Data segment>
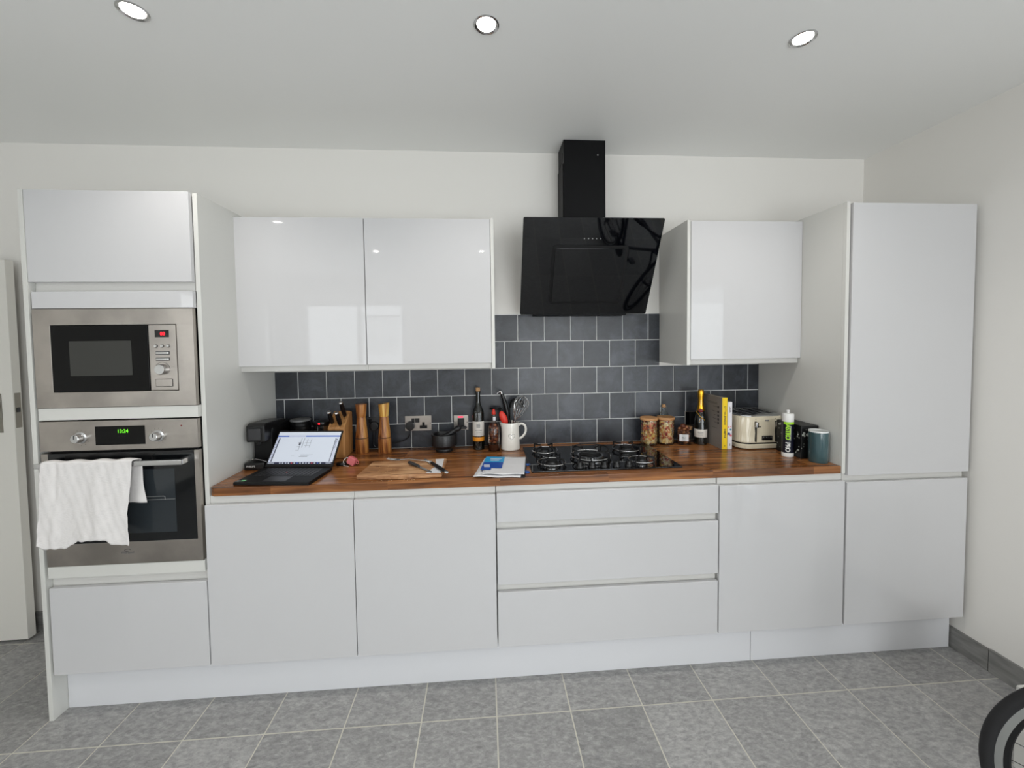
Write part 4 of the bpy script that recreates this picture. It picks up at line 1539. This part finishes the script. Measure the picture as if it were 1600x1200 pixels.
for k, (z_, w_) in enumerate([(.244, .10), (.238, .09), (.222, .04), (.196, .05), (.176, .03), (.156, .04), (.136, .025), (.105, .05)]):
    b.box(2.4240, 2.4246, -.20, -.20 + w_, Z + z_ - .0008, Z + z_ + .0008)
b.done('cover_print', print_dk, t)
b = B()
for z_ in (.222, .196, .176, .156, .136):
    b.lathe([(0, 0), (.007, 0), (.007, .0006), (0, .0006)], M=basis((0, -1, 0), (0, 0, 1), (2.4246, -.085 - .125, Z + z_)), seg=16)
b.done('cover_dots', print_dk, t)
t = thing('cookbook', 'slimmer white book with small coloured pictures on the spine, left of the toaster', 'book', (2.472, -.14, Z))
h = .253
B().box(2.4595, 2.4610, -.236, -.06, Z, Z + h, .0005).box(2.4835, 2.4850, -.236, -.06, Z, Z + h, .0005).box(2.4598, 2.4848, -.2385, -.2360, Z, Z + h, .0006).done('cover', book_w, t)
B().box(2.4612, 2.4833, -.2355, -.064, Z + .003, Z + h - .003).done('pages', pages, t)
b = B()
for (za, zb_, xa) in ((.197, .203, 2.472), (.205, .214, 2.472), (.216, .228, 2.472), (.198, .208, 2.477), (.211, .220, 2.477), (.016, .028, 2.474)):
    b.box(xa - .0012, xa + .0012, -.2388, -.2384, Z + za, Z + zb_)
b.done('spine_print', print_dk, t)
b = B()
for (x_, z_, r_, mi) in ((2.466, .118, .0035, 0), (2.477, .120, .003, 0), (2.477, .104, .005, 1), (2.467, .080, .0085, 2), (2.478, .072, .006, 0), (2.467, .075, .005, 3)):
    b.lathe([(0, 0), (r_, 0), (r_, .0004), (0, .0005)], M=basis((1, 0, 0), (0, 0, 1), (x_, -.2386, Z + z_)), seg=18, mi=mi)
b.done('spine_pictures', [mat('pic_pink', (222, 110, 120), .5), mat('pic_teal', (50, 130, 150), .5), mat('pic_blue', (40, 50, 140), .5), paper], t)

# toaster
tx0, tx1, ty0, ty1 = 2.516, 2.778, -.268, -.035
tcx, tcy = (tx0 + tx1) / 2, (ty0 + ty1) / 2
t = thing('toaster', 'cream four-slot toaster with ribbed body and steel top, right of the books', 'toaster', (tcx, tcy, Z))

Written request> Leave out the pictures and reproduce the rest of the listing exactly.

Reply>
Write part 4 of the bpy script that recreates this picture. It picks up at line 1539. This part finishes the script. Measure the picture as if it were 1600x1200 pixels.
for k, (z_, w_) in enumerate([(.244, .10), (.238, .09), (.222, .04), (.196, .05), (.176, .03), (.156, .04), (.136, .025), (.105, .05)]):
    b.box(2.4240, 2.4246, -.20, -.20 + w_, Z + z_ - .0008, Z + z_ + .0008)
b.done('cover_print', print_dk, t)
b = B()
for z_ in (.222, .196, .176, .156, .136):
    b.lathe([(0, 0), (.007, 0), (.007, .0006), (0, .0006)], M=basis((0, -1, 0), (0, 0, 1), (2.4246, -.085 - .125, Z + z_)), seg=16)
b.done('cover_dots', print_dk, t)
t = thing('cookbook', 'slimmer white book with small coloured pictures on the spine, left of the toaster', 'book', (2.472, -.14, Z))
h = .253
B().box(2.4595, 2.4610, -.236, -.06, Z, Z + h, .0005).box(2.4835, 2.4850, -.236, -.06, Z, Z + h, .0005).box(2.4598, 2.4848, -.2385, -.2360, Z, Z + h, .0006).done('cover', book_w, t)
B().box(2.4612, 2.4833, -.2355, -.064, Z + .003, Z + h - .003).done('pages', pages, t)
b = B()
for (za, zb_, xa) in ((.197, .203, 2.472), (.205, .214, 2.472), (.216, .228, 2.472), (.198, .208, 2.477), (.211, .220, 2.477), (.016, .028, 2.474)):
    b.box(xa - .0012, xa + .0012, -.2388, -.2384, Z + za, Z + zb_)
b.done('spine_print', print_dk, t)
b = B()
for (x_, z_, r_, mi) in ((2.466, .118, .0035, 0), (2.477, .120, .003, 0), (2.477, .104, .005, 1), (2.467, .080, .0085, 2), (2.478, .072, .006, 0), (2.467, .075, .005, 3)):
    b.lathe([(0, 0), (r_, 0), (r_, .0004), (0, .0005)], M=basis((1, 0, 0), (0, 0, 1), (x_, -.2386, Z + z_)), seg=18, mi=mi)
b.done('spine_pictures', [mat('pic_pink', (222, 110, 120), .5), mat('pic_teal', (50, 130, 150), .5), mat('pic_blue', (40, 50, 140), .5), paper], t)

# toaster
tx0, tx1, ty0, ty1 = 2.516, 2.778, -.268, -.035
tcx, tcy = (tx0 + tx1) / 2, (ty0 + ty1) / 2
t = thing('toaster', 'cream four-slot toaster with ribbed body and steel top, right of the books', 'toaster', (tcx, tcy, Z))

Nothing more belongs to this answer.